Scaling of silicon spin qubits under correlated noise

TL;DR

This paper investigates the spatial correlations of noise in silicon spin qubits, identifying sources and assessing their impact on quantum error correction, crucial for scalable fault-tolerant quantum computing.

Contribution

It provides quantitative analysis of noise correlations in silicon spin qubits and evaluates their effects on quantum error correction feasibility.

Findings

Magnetic field drifts cause global, perfectly correlated noise that can threaten QEC.

Charge noise correlations are moderate, short-range, and manageable for fault-tolerant operation.

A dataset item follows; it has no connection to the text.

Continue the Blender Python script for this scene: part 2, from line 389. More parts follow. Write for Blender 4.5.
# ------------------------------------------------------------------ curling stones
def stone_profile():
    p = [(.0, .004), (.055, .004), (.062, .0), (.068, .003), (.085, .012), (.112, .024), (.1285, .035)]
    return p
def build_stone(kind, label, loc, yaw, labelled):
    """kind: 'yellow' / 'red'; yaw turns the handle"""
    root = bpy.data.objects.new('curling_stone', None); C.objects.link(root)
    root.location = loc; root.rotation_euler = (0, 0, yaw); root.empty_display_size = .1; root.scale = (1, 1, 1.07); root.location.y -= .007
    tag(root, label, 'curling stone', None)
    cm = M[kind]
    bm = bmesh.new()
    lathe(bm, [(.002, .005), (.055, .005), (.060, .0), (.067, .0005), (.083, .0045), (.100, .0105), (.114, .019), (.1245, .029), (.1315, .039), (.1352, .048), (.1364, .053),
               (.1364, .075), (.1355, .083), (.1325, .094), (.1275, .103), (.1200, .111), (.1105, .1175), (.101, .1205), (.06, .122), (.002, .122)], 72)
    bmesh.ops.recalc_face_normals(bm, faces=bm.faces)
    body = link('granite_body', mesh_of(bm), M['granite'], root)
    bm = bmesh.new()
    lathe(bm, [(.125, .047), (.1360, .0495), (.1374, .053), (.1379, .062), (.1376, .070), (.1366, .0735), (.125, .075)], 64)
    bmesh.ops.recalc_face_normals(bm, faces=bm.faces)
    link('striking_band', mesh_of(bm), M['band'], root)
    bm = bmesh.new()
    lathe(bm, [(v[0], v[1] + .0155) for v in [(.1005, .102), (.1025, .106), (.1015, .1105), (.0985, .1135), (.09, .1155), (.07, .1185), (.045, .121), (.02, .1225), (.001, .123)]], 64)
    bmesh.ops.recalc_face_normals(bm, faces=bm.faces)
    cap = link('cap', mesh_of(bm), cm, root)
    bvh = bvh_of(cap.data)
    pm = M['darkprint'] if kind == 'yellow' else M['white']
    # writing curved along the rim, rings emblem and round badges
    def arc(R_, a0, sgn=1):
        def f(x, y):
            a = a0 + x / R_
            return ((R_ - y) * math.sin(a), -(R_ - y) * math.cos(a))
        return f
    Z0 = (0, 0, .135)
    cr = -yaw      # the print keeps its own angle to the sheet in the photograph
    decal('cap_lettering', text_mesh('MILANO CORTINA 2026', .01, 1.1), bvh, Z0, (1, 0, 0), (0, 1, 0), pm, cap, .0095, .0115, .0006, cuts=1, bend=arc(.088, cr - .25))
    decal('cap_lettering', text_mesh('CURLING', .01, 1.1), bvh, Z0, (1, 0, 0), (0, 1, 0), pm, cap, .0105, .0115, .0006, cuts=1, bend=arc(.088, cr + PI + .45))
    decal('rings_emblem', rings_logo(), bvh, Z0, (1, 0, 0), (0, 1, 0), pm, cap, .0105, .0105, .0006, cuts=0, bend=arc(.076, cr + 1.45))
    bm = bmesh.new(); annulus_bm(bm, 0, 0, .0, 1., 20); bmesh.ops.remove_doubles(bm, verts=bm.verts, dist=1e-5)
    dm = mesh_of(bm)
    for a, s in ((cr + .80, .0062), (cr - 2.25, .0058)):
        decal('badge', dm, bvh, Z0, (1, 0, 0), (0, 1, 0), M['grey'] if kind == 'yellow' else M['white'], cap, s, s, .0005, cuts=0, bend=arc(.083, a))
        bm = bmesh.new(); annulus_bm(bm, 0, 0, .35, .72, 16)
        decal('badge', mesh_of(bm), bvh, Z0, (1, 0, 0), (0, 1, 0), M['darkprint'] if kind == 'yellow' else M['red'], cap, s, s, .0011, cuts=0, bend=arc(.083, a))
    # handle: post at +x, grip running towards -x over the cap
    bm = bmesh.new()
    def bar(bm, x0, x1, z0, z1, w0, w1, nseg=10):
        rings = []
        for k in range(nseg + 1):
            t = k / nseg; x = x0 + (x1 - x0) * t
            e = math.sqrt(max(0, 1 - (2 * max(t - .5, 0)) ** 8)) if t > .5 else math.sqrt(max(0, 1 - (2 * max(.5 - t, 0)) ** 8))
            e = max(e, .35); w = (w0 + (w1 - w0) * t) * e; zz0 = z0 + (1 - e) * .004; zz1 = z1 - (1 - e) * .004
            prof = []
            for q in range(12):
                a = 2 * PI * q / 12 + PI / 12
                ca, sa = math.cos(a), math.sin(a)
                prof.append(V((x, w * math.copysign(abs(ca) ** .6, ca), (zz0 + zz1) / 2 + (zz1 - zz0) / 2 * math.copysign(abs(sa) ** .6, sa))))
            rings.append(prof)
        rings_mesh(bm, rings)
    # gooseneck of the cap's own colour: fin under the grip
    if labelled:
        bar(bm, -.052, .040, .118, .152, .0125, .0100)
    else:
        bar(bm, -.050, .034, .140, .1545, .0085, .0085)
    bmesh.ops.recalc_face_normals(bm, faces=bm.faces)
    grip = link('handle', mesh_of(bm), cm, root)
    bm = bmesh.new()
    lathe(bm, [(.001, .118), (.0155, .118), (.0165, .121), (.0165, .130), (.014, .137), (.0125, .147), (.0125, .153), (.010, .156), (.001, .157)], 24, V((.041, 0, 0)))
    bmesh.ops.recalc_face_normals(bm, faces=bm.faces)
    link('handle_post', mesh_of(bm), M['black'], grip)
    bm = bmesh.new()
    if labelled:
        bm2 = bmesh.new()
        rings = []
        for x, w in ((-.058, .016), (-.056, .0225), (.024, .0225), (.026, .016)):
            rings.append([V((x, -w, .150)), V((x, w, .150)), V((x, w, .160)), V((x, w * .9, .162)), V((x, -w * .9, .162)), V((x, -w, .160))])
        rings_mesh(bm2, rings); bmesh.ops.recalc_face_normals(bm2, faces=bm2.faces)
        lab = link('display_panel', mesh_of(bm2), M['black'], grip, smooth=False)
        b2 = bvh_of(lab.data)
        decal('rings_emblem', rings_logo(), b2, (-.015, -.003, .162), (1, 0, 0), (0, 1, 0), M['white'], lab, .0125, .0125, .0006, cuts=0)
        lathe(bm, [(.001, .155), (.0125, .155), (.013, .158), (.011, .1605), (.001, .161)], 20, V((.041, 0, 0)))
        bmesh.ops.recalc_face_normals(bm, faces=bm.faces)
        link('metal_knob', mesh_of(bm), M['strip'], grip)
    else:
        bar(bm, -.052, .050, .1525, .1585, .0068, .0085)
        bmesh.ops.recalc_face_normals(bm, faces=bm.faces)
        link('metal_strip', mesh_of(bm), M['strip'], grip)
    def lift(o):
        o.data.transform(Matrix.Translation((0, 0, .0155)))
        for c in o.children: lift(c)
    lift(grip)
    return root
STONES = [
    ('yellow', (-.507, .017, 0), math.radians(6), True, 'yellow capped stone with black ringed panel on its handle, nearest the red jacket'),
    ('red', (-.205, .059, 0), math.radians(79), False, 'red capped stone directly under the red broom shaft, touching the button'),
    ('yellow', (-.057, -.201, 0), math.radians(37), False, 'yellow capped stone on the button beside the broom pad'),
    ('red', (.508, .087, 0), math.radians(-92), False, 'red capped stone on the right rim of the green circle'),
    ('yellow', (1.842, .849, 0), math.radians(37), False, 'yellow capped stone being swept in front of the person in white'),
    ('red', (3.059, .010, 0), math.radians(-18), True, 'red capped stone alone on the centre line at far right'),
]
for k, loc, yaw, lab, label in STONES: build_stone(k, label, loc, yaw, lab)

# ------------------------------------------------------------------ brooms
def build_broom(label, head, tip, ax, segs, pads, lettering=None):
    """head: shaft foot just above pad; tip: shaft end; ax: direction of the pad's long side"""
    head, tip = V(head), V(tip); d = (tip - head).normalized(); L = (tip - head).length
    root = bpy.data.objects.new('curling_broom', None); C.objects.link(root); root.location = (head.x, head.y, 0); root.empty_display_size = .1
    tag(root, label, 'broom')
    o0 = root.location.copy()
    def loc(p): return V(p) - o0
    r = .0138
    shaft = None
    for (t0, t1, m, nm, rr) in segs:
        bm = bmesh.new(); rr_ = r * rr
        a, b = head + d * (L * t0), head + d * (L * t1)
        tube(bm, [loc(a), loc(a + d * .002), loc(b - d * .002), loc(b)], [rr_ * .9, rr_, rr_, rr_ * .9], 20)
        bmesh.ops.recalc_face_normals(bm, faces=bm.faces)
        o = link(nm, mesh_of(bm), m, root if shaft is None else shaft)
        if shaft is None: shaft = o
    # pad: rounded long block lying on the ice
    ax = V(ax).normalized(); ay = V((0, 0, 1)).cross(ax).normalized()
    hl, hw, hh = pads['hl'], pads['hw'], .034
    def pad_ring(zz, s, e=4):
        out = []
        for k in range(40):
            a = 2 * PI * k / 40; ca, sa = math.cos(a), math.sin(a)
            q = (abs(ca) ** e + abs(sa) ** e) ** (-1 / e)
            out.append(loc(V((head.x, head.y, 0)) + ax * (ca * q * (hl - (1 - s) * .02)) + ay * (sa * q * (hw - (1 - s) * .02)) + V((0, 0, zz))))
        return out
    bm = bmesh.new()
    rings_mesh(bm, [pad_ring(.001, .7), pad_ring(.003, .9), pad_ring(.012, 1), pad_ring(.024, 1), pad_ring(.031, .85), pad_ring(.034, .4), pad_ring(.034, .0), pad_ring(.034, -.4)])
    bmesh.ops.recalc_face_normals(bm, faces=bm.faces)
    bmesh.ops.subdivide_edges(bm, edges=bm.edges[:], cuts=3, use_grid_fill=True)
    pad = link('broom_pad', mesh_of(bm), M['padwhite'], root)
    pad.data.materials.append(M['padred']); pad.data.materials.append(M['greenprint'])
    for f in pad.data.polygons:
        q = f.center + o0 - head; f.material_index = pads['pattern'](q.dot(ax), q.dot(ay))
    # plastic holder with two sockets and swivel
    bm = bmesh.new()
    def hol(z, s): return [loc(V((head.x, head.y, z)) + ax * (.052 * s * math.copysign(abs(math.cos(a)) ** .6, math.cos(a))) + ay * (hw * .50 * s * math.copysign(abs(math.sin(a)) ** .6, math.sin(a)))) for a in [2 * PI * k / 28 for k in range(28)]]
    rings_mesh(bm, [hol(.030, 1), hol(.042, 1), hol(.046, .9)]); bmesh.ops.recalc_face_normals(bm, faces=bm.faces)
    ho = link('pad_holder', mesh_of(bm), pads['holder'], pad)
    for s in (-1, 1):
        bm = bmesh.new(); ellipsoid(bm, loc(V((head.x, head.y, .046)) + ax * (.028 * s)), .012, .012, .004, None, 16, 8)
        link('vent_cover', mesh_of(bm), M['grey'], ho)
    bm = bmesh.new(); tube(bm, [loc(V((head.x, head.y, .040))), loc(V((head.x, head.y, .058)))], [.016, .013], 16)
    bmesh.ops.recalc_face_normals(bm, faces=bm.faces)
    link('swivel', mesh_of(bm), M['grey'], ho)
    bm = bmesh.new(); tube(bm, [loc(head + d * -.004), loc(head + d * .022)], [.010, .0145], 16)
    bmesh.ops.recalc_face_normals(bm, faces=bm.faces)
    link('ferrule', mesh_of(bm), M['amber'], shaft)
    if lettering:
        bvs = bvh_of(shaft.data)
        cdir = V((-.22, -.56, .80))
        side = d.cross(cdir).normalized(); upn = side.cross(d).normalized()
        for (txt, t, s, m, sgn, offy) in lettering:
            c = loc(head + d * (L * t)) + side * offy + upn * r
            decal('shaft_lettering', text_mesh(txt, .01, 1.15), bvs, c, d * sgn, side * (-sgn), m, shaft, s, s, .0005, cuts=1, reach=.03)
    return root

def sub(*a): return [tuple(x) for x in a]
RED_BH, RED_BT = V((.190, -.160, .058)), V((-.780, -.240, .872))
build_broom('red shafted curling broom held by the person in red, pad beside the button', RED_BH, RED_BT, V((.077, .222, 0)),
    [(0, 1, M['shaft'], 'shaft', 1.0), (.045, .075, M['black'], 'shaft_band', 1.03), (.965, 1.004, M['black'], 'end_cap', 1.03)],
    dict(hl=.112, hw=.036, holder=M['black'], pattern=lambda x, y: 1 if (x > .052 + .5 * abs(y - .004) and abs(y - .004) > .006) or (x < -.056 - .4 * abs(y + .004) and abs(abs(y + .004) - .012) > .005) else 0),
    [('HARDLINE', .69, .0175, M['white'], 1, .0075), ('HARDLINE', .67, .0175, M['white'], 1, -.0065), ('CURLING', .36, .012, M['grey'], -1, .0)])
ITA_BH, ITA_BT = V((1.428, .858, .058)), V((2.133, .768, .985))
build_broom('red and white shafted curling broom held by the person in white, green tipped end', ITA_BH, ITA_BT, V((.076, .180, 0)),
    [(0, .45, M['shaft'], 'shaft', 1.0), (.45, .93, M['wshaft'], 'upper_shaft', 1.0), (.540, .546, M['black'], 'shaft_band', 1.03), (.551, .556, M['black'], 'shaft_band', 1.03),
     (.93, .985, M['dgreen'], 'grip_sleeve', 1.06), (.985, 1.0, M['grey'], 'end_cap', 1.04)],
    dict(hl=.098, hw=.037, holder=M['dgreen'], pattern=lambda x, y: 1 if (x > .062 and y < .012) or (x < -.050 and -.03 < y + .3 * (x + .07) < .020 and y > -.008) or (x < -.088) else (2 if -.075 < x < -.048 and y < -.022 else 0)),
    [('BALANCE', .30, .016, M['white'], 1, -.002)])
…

Results establish benchmarks for correlated noise and its impact on scalable silicon qubit arrays.

Abstract

The path to fault-tolerant quantum computing hinges on hardware that scales while remaining compatible with quantum error correction (QEC). Silicon spin qubits are a leading hardware candidate because they combine industrial fabrication compatibility with a nanoscale footprint that could accommodate millions of qubits on a chip. However, their suitability for QEC remains uncertain since spatially correlated noise naturally emerges from the resulting close proximity of qubits. These correlations increase the likelihood of simultaneous errors and erode the redundancy that QEC depends on. Here we quantify the spatial extent of noise correlations in a five-qubit silicon array and assess their impact on QEC. We identify two distinct sources of correlated noise: global magnetic field drifts that generate perfectly correlated fluctuations, and charge noise from two-level fluctuators that produces short-range correlations decaying within neighboring qubits. While magnetic drifts represent a critical correlated noise source that can compromise QEC, they can be mitigated. In contrast, the measured charge noise correlations are moderate, electrically tunable, and compatible with fault-tolerant operation with minimal qubit overhead. Our results establish quantitative benchmarks for correlated noise and clarify how such correlations impact the viability of quantum error correction in scalable qubit arrays.